Our market will start the week with a small decline today, but the most immediate impact will be the weaker than expected survey of manufacturing activity in China last month.
That was a touch weaker than expected and with the second monthly survey out today and expected to again be weak, we could have a rise in the level of concern about the health of the world’s second biggest economy.
The Chinese government’s official Purchasing Managers’ Index (which reports on the performance of larger companies) was at 49.8 last month, unchanged from September and despite forecasts for a small rebound to a reading of 50. A reading below 50 points suggests an contraction in manufacturing.
New export orders shrank for a 13th straight month, though the sub-index for new orders – a proxy for both domestic and foreign demand – edged up marginally to 50.3, compared with September’s 50.2, the survey reported.
Investors will await the appearance of the Caixin/Markit survey (which looks at smaller companies). It was deeply in contraction last month with a reading of 47.2. That will be out later today.
So it will be a mixed start across Asia – our market should be down around 25 points at the opening, if the overnight close on Saturday morning in the ASX 200 futures market is any guide.
But with more economists tipping a rate cut at tomorrow’s Reserve Bank board meeting, trading locally will be hesitant.
Sharemarkets were mixed the last week with US shares up 0.2% and Japanese shares up 1.4%, but eurozone shares fell 0.2%, Chinese shares lost 0.9% and Australian shares fell a nasty 2.1%.
Eurozone shares rose 0.2% on Friday night, but the US S&P 500 lost 0.5%.
It was a strong October for sharemarkets though, with US, eurozone and Japanese shares up by between 8-10%, Chinese shares up 10.8% and Australian shares up 4.3% (which was trimmed by a third by last week’s slide here).
After the sharp share market falls in the September quarter, October lived up to its reputation as a “bear killer”.
MSCI’s all-country world index of stock performance in 46 countries eased 0.1% on Friday, but posted its best monthly gain since October 2011, the same as the three major US indices.

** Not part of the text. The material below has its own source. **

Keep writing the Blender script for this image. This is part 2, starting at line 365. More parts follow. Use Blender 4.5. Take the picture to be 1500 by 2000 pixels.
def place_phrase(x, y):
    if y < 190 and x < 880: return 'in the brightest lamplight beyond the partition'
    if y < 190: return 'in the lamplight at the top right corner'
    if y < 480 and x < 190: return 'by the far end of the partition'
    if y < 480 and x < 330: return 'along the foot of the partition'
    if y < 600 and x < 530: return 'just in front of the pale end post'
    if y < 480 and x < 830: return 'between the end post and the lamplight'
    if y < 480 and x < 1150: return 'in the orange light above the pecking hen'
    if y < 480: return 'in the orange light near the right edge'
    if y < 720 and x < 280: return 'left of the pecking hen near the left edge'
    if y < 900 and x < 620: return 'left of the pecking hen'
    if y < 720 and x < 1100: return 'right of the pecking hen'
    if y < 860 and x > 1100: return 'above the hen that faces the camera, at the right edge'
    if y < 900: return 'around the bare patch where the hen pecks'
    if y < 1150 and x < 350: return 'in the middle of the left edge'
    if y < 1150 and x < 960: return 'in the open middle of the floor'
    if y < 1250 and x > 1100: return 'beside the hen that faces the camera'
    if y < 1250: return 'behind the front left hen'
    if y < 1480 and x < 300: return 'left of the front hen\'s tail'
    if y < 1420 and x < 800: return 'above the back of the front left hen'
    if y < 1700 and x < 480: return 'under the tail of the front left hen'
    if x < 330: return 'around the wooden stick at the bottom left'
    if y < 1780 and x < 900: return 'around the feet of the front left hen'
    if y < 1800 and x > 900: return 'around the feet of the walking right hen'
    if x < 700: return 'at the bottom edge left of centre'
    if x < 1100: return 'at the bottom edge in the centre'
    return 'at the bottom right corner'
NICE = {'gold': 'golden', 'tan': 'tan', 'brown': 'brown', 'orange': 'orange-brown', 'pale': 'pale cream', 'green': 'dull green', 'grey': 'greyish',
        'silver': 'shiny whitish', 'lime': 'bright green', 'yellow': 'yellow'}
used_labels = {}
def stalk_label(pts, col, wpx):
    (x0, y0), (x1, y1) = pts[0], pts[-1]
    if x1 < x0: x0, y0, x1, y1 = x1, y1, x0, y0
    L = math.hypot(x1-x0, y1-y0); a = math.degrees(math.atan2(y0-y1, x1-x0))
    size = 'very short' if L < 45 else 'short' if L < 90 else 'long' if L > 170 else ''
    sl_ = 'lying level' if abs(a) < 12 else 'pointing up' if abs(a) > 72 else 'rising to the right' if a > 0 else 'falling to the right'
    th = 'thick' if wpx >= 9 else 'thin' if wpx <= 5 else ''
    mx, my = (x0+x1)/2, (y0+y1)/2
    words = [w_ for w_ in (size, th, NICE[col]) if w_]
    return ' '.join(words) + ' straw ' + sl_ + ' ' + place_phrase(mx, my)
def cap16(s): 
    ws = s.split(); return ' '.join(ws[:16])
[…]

All four indices posted gains of 7.7% or more in October.
The S&P 500 was up 8.3% (that was after falling 8.5% in August and September), the Dow gained 8.5%, while the Nasdaq jumped 9.4%.
The Dow Jones industrial average fell 92.26 points, or 0.52%, to 17,663.54, the S&P 500 lost 10.05 points, or 0.48%, to 2,079.36 and the Nasdaq Composite dropped 20.53 points, or 0.4%, to 5,053.75.
For the week, the Dow inched up 0.1%, the S&P increased 0.2%, and the Nasdaq rose 0.4% . The S&P posted its fifth straight week of gains, its longest winning run this year so far.
In Asia the Tokyo market was up a very solid 9.7% in October, the best since 2013, while in Europe the Stoxx 600 index rose 8% last month after losing less than 0.1% on Friday and half a per cent over last week.
In Australia, the ASX200 index lost 0.5% on Friday, while the All Ordinaries index lost 0.4% and 1.8% over the week.